5. Common Mistakes to Avoid
1. Confusing AD/AS with Micro D/S: In Micro, the price is for one good. In Macro, the "Price" is the General Price Level (an index of all prices). Don't use "Price" and "Quantity" on your axes; use "GPL" and "Real National Income/Output (Y)."
2. Forgetting the "Unit" in Cost: When talking about SRAS, always refer to unit costs of production (cost per item), not just total costs.

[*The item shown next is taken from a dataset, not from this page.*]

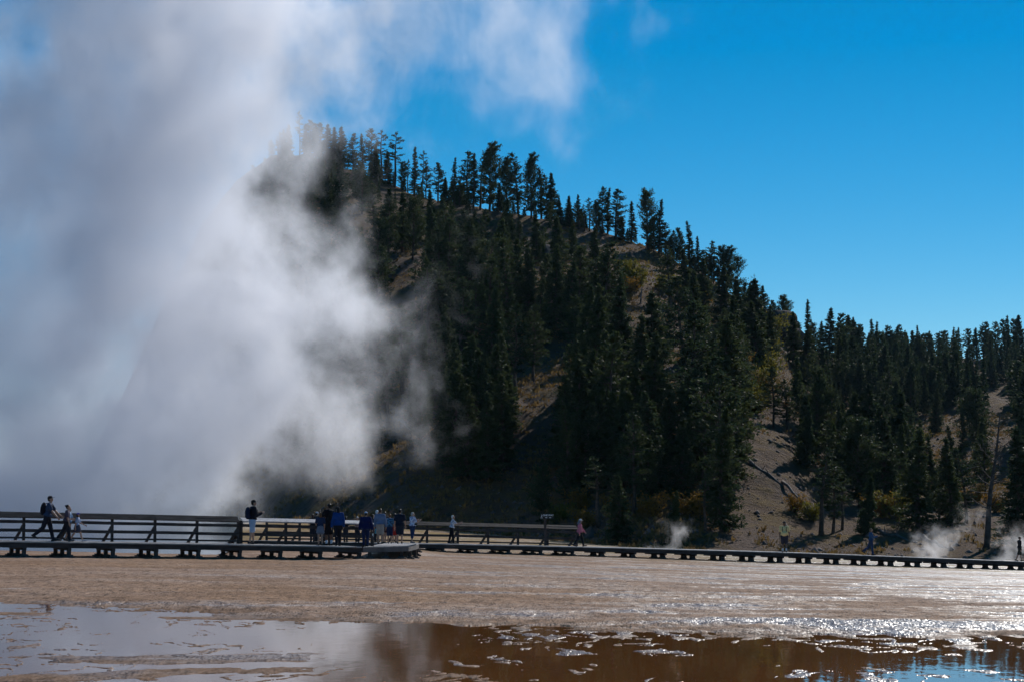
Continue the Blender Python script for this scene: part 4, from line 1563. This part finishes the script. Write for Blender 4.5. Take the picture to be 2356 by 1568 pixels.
def person(loc, H, face, label, group=None, skin=None, lleg=(0, 0), rleg=(0, 0), larm=(0, 8, 10), rarm=(0, 8, 10), lean=0, head=(0, 0), build=1.0,
           top=(.1, .1, .1), top_len=0.0, sleeve='short', bottom=(.03, .03, .04), legs='long', shoe=(.03, .03, .03), sock=None,
           hair=None, hair_len=0, bun=False, cap=None, pack=None, belly=0.0, skirt=False, holds=None, top_mat=None, widen=1.0, tail=None, scarf=None, bag=None):
    """face: heading in degrees, 0 = away from the camera, -90 = to the right, 180 = toward it.
    legs: (thigh forward, knee bend); arms: (forward, outward, elbow bend), degrees"""
    skin = skin or SKIN_L
    B = build
    hipz, kneez, ank = 0.525 * H, 0.285 * H, 0.045 * H
    Rl = Matrix.Rotation(-rad(lean), 3, 'X')
    def rx(a):            # rotate forward (+Y) by a
        return Matrix.Rotation(rad(a), 3, 'X')
    J = {}
    hip = Vector((0, 0, 0))
    thigh, shank = hipz - kneez, kneez - ank
    feet = []
    for s, k, (a, bnd) in ((-1, 'l', lleg), (1, 'r', rleg)):
        h = Vector((s * 0.052 * H * B ** 0.5, 0, 0))
        kn = h + rx(a) @ Vector((0, 0, -thigh))
        an = kn + rx(a - bnd) @ Vector((0, 0, -shank))
        J[k + 'hip'], J[k + 'knee'], J[k + 'ank'] = h, kn, an
        fa = max(-50, min(25, (a - bnd) * 0.55))
        J[k + 'toe'] = an + rx(fa) @ Vector((0, 0.098 * H, -0.025 * H))
        J[k + 'heel'] = an + rx(fa) @ Vector((0, -0.025 * H, -0.022 * H))
        feet.append(min(J[k + 'toe'].z, J[k + 'heel'].z) - 0.020 * H)
    lift = -min(feet)
    waist = Rl @ Vector((0, 0, 0.085 * H))
    chest = Rl @ Vector((0, 0, 0.205 * H))
    shz = Rl @ Vector((0, 0, 0.285 * H))
    neck = Rl @ Vector((0, 0.004 * H, 0.335 * H))
    Rh = Matrix.Rotation(rad(head[0]), 3, 'Z') @ Matrix.Rotation(-rad(head[1]), 3, 'X')
    headc = neck + Rl @ Vector((0, 0.012 * H, 0)) + Rh @ Vector((0, 0.006 * H, 0.072 * H))
    for s, k, (a, out, el) in ((-1, 'l', larm), (1, 'r', rarm)):
        sh = shz + Rl @ Vector((s * 0.105 * H * (0.6 + 0.4 * B), 0, 0.0))
        Ra = Matrix.Rotation(rad(a), 3, 'X') @ Matrix.Rotation(-s * rad(out), 3, 'Y')
        elb = sh + Ra @ Vector((0, 0, -0.172 * H))
        Rf = Matrix.Rotation(rad(a + el), 3, 'X') @ Matrix.Rotation(-s * rad(out * (0.4 if el < 60 else -1.6)), 3, 'Y')
        wr = elb + Rf @ Vector((0, 0, -0.150 * H))
        J[k + 'sh'], J[k + 'elb'], J[k + 'wr'], J[k + 'Rf'] = sh, elb, wr, Rf
    L = Vector((0, 0, lift))
    def w(p):
        return p + L
    h_ = H
    # ---- body: one skin
    mb = MB()
    for k in 'lr':
        capsule(mb, w(J[k + 'hip']), w(J[k + 'knee']), .050 * h_ * B, .033 * h_)
        capsule(mb, w(J[k + 'knee']), w(J[k + 'ank']), .033 * h_, .020 * h_)
        calf = J[k + 'knee'].lerp(J[k + 'ank'], 0.32)
        mb.ball(w(calf) + Vector((0, -.008 * h_, 0)), (.031 * h_, .033 * h_, .065 * h_), 9, 7)
        capsule(mb, w(J[k + 'heel']), w(J[k + 'toe']), .019 * h_, .015 * h_, 8)
        capsule(mb, w(J[k + 'ank']), w(J[k + 'heel']), .019 * h_, .018 * h_, 8)
        capsule(mb, w(J[k + 'sh']), w(J[k + 'elb']), .031 * h_, .024 * h_)
        capsule(mb, w(J[k + 'elb']), w(J[k + 'wr']), .024 * h_, .016 * h_)
        # hand: palm, four unequal curled fingers, thumb from the palm's side
        Rf = J[k + 'Rf']
        s = -1 if k == 'l' else 1
        wr = w(J[k + 'wr'])
        pc = wr + Rf @ Vector((0, 0.002 * h_, -.028 * h_))
        mb.ball(pc, (.012 * h_, .022 * h_, .030 * h_), 9, 6, Rf)
        for i, (oy, ln) in enumerate(((0.016, .040), (0.006, .045), (-0.005, .041), (-0.015, .033))):
            a0 = wr + Rf @ Vector((0, oy * h_, -.050 * h_))
            a1 = a0 + Rf @ Vector((-s * .006 * h_, oy * .2 * h_, -ln * .5 * h_))
            a2 = a1 + Rf @ Vector((-s * .014 * h_, 0, -ln * .42 * h_))
            mb.tube([a0, a1, a2], [.0062 * h_, .0056 * h_, .0046 * h_], 6)
        t0 = wr + Rf @ Vector((-s * .004 * h_, .018 * h_, -.020 * h_))
        t1 = t0 + Rf @ Vector((-s * .008 * h_, .016 * h_, -.016 * h_))
        t2 = t1 + Rf @ Vector((-s * .008 * h_, .004 * h_, -.018 * h_))
        mb.tube([t0, t1, t2], [.0072 * h_, .0064 * h_, .0050 * h_], 6)
    mb.ball(w(Vector((0, -.004 * h_, .02 * h_))), (.090 * h_ * B, .062 * h_ * B, .070 * h_), 12, 8)
    mb.ball(w(waist) + Vector((0, belly * .05 * h_, 0)), (.078 * h_ * B, (.055 + .03 * belly) * h_ * B, .085 * h_), 12, 8, Rl)
    mb.ball(w(chest), (.090 * h_ * B, .060 * h_ * B, .105 * h_), 12, 8, Rl)
    capsule(mb, w(J['lsh']), w(J['rsh']), .034 * h_, .034 * h_)
    capsule(mb, w(shz), w(neck) + Vector((0, .008 * h_, .02 * h_)), .040 * h_, .029 * h_)
    def hp(x, y, z):
        return w(headc) + Rh @ Vector((x * h_, y * h_, z * h_))
    mb.ball(hp(0, -.004, .010), (.042 * h_, .052 * h_, .052 * h_), 14, 10, Rh)       # skull
    mb.ball(hp(0, .012, -.030), (.033 * h_, .036 * h_, .036 * h_), 12, 8, Rh)       # jaw
    mb.ball(hp(0, .052, -.012), (.008 * h_, .012 * h_, .013 * h_), 8, 6, Rh)        # nose
    mb.ball(hp(0, .045, -.040), (.013 * h_, .006 * h_, .006 * h_), 8, 6, Rh)        # mouth
    for s in (-1, 1):
        mb.ball(hp(s * .043, -.004, -.008), (.006 * h_, .011 * h_, .017 * h_), 8, 6, Rh)
        mb.ball(hp(s * .017, .043, .004), (.009 * h_, .006 * h_, .006 * h_), 8, 6, Rh)
    root = empty('person', loc, rad(face))
    obj('body', remeshed(mb, 'body', skin, 0.0068 * h_), root)
    ey = MB()
    for s in (-1, 1):
        ey.ball(hp(s * .017, .0475, .004), (.0055 * h_, .004 * h_, .004 * h_), 8, 6, Rh)
    ey.build('eyes', cloth((.02, .015, .012)), root)
    # ---- bottoms
    g = .008 * h_
    mb = MB()
    tb = 1.0
    for k in 'lr':
        h0, k0, a0 = w(J[k + 'hip']), w(J[k + 'knee']), w(J[k + 'ank'])
        if legs == 'long':
            capsule(mb, h0, k0, .053 * h_ * B + g, .040 * h_ + g)
            capsule(mb, k0, a0.lerp(k0, 0.06), .039 * h_ + g, .030 * h_ + g)
        elif legs == 'crop':
            capsule(mb, h0, k0, .053 * h_ * B + g, .042 * h_ + g)
            capsule(mb, k0, k0.lerp(a0, 0.45), .040 * h_ + g, .036 * h_ + g)
        elif legs == 'knee':
            capsule(mb, h0, h0.lerp(k0, 0.92), .056 * h_ * B + g, .050 * h_ + g)
        else:
            capsule(mb, h0, h0.lerp(k0, 0.60), .056 * h_ * B + g, .053 * h_ + g)
    mb.ball(w(Vector((0, -.004 * h_, .022 * h_))), (.094 * h_ * B + g, .066 * h_ * B + g, .070 * h_), 12, 8)
    mb.ball(w(waist * 0.75), (.082 * h_ * B + g, .058 * h_ * B + g, .06 * h_), 12, 8, Rl)
    if skirt:
        mb.tube([w(Vector((0, 0, .09 * h_))), w(Vector((0, 0, 0))), w(Vector((0, 0, -.15 * h_)))], [.08 * h_, .11 * h_, .135 * h_], 16)
    obj('trousers' if legs in ('long', 'crop') else ('skirt' if skirt else 'shorts'), remeshed(mb, 'trousers', cloth(bottom), 0.011 * h_, 2), root)
    # ---- top
    mb = MB()
    g = .012 * h_ * widen
    mb.ball(w(chest), (.095 * h_ * B + g, .064 * h_ * B + g, .108 * h_), 12, 8, Rl)
    mb.ball(w(waist) + Vector((0, belly * .055 * h_, 0)), (.084 * h_ * B + g, (.06 + .035 * belly) * h_ * B + g, .095 * h_), 12, 8, Rl)
    lo = Vector((0, belly * .03 * h_, (.030 - top_len) * h_))
    mb.tube([w(waist), w(lo)], [.082 * h_ * B + g, .090 * h_ * B + g], 14)
    mb.tube([w(waist) + Vector((.03 * h_ * B, 0, 0)), w(lo) + Vector((.03 * h_ * B, 0, 0))], [.062 * h_ * B + g, .068 * h_ * B + g], 12)
    mb.tube([w(waist) - Vector((.03 * h_ * B, 0, 0)), w(lo) - Vector((.03 * h_ * B, 0, 0))], [.062 * h_ * B + g, .068 * h_ * B + g], 12)
    capsule(mb, w(J['lsh']), w(J['rsh']), .038 * h_ + g * .6, .038 * h_ + g * .6)
    capsule(mb, w(shz), w(shz.lerp(neck, 0.55)), .046 * h_, .036 * h_)
    for k in 'lr':
        s0, e0, w0 = w(J[k + 'sh']), w(J[k + 'elb']), w(J[k + 'wr'])
        if sleeve == 'long':
            capsule(mb, s0, e0, .036 * h_ + g * .6, .031 * h_ + g * .6)
            capsule(mb, e0, e0.lerp(w0, 0.95), .030 * h_ + g * .6, .024 * h_ + g * .6)
        elif sleeve == 'short':
            capsule(mb, s0, s0.lerp(e0, 0.70), .037 * h_ + g * .6, .036 * h_ + g * .6)
    obj('jacket' if sleeve == 'long' else 'shirt', remeshed(mb, 'shirt', top_mat or cloth(top), 0.010 * h_, 2), root)
    # ---- shoes and socks
    for k in 'lr':
        sh = MB()
        capsule(sh, w(J[k + 'heel']) + Vector((0, 0, .004 * h_)), w(J[k + 'toe']) + Vector((0, .004 * h_, .002 * h_)), .026 * h_, .021 * h_, 9)
        capsule(sh, w(J[k + 'ank']) + Vector((0, 0, -.012 * h_)), w(J[k + 'heel']), .025 * h_, .025 * h_, 9)
        so = obj('shoe', remeshed(sh, 'shoe', cloth(shoe), 0.008 * h_, 1), root)
        if sock:
            sk = MB()
            capsule(sk, w(J[k + 'ank']), w(J[k + 'ank'].lerp(J[k + 'knee'], 0.28)), .024 * h_, .029 * h_, 9)
            sk.build('sock', cloth(sock), root, None, True)
    # ---- hair
    if hair is not None:
        mb = MB()
        mb.ball(hp(0, -.012, .020), (.047 * h_, .053 * h_, .050 * h_), 14, 10, Rh)
        mb.ball(hp(0, -.030, -.006), (.044 * h_, .034 * h_, .042 * h_), 12, 8, Rh)
        if hair_len:
            mb.ball(hp(0, -.034, -.03 - .35 * hair_len * .1), (.046 * h_, .028 * h_, (.035 + .05 * hair_len) * h_), 12, 8, Rh)
        if bun:
            mb.ball(hp(0, -.068, .046), .022 * h_, 10, 7)
        if tail:
            mb.tube([hp(0, -.055, .02), hp(0, -.085, -.01), hp(0, -.075, -.09)], [.018 * h_, .020 * h_, .008 * h_], 8)
        obj('hair', remeshed(mb, 'hair', hair_m(hair), 0.009 * h_, 1), root)
    if cap is not None:
        mb = MB()
        n = 14
        mb.ball(hp(0, -.006, .030), (.050 * h_, .058 * h_, .044 * h_), 14, 9, Rh)
        hat = obj('cap', remeshed(mb, 'cap', cloth(cap), 0.009 * h_, 1), root)
        br = MB()
        vs = []
        for sz in (0, -0.005):
            for i in range(9):
                a = -1.1 + 2.2 * i / 8
                vs.append(hp(math.sin(a) * .047, .030 + math.cos(a) * .018, .030 + sz))
            for i in range(9):
                a = -0.9 + 1.8 * i / 8
                vs.append(hp(math.sin(a) * .046, .045 + math.cos(a) * .052, .022 + sz))
        fs = []
        for i in range(8):
            fs += [(i, i + 1, 10 + i, 9 + i), (18 + i, 27 + i, 28 + i, 19 + i), (9 + i, 10 + i, 28 + i, 27 + i), (i + 1, i, 18 + i, 19 + i)]
        br.add(vs, fs)
        br.build('brim', cloth(cap), hat)
    if scarf is not None:
        mb = MB()
        mb.tube([hp(0, -.03, .01), hp(0, -.05, -.05), w(shz) + Vector((0, -.05 * h_, -.01 * h_))], [.046 * h_, .050 * h_, .055 * h_], 12)
        mb.ball(hp(0, -.012, .005), (.050 * h_, .050 * h_, .045 * h_), 12, 8, Rh)
        obj('neck_flap', remeshed(mb, 'neck_flap', cloth(scarf), 0.010 * h_, 1), root)
    if pack is not None:
        mb = MB()
        c = w(chest) + Rl @ Vector((0, -.125 * h_, -.03 * h_))
        mb.ball(c, (.088 * h_, .060 * h_, .140 * h_), 14, 10, Rl)
        mb.ball(c + Rl @ Vector((0, .01 * h_, -.06 * h_)), (.084 * h_, .066 * h_, .085 * h_), 14, 10, Rl)
        pk = obj('backpack', remeshed(mb, 'backpack', cloth(pack), 0.011 * h_, 1), root)
        for s in (-1, 1):
            st = MB()
            y = .085 * h_ * B
            pts = [(s * .055, -.08, .29), (s * .06, 0.0, .325), (s * .062, .074 * B + .004, .25), (s * .066, .083 * B + .006 * belly, .15), (s * .075, .02, .08), (s * .06, -.08, .09)]
            st.tube([w(Rl @ Vector((a * h_, b * h_, c_ * h_))) for a, b, c_ in pts], [.009 * h_] * len(pts), 6)
            st.build('strap', cloth(pack), pk)
    tag(root, label, 'person', group)
    return root, J, L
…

3. Misunderstanding the Multiplier: Remember that the multiplier works in reverse too! A small cut in investment can lead to a large drop in National Income.
Did you know?
Singapore has a very small multiplier compared to larger countries like the USA. Why? Because we are a small, open economy with a very high mpm (we import almost everything) and a high mps (compulsory savings like CPF). This means money "leaks out" of our circular flow very quickly!
Final Summary Checklist
Before you move on to Macroeconomic Issues, make sure you can:
[ ] List the components of AD: \( C, I, G, (X-M) \).
[ ] Explain what shifts SRAS (costs) vs. LRAS (capacity).
[ ] Describe how AD and AS interact to find the equilibrium GPL and Output.
[ ] Explain the Multiplier process and use the formula \( k = \frac{1}{MPW} \).
[ ] Distinguish between autonomous and induced spending.
Keep practicing your diagrams! A clear, well-labelled AD/AS graph is your best friend in the H2 Economics exam.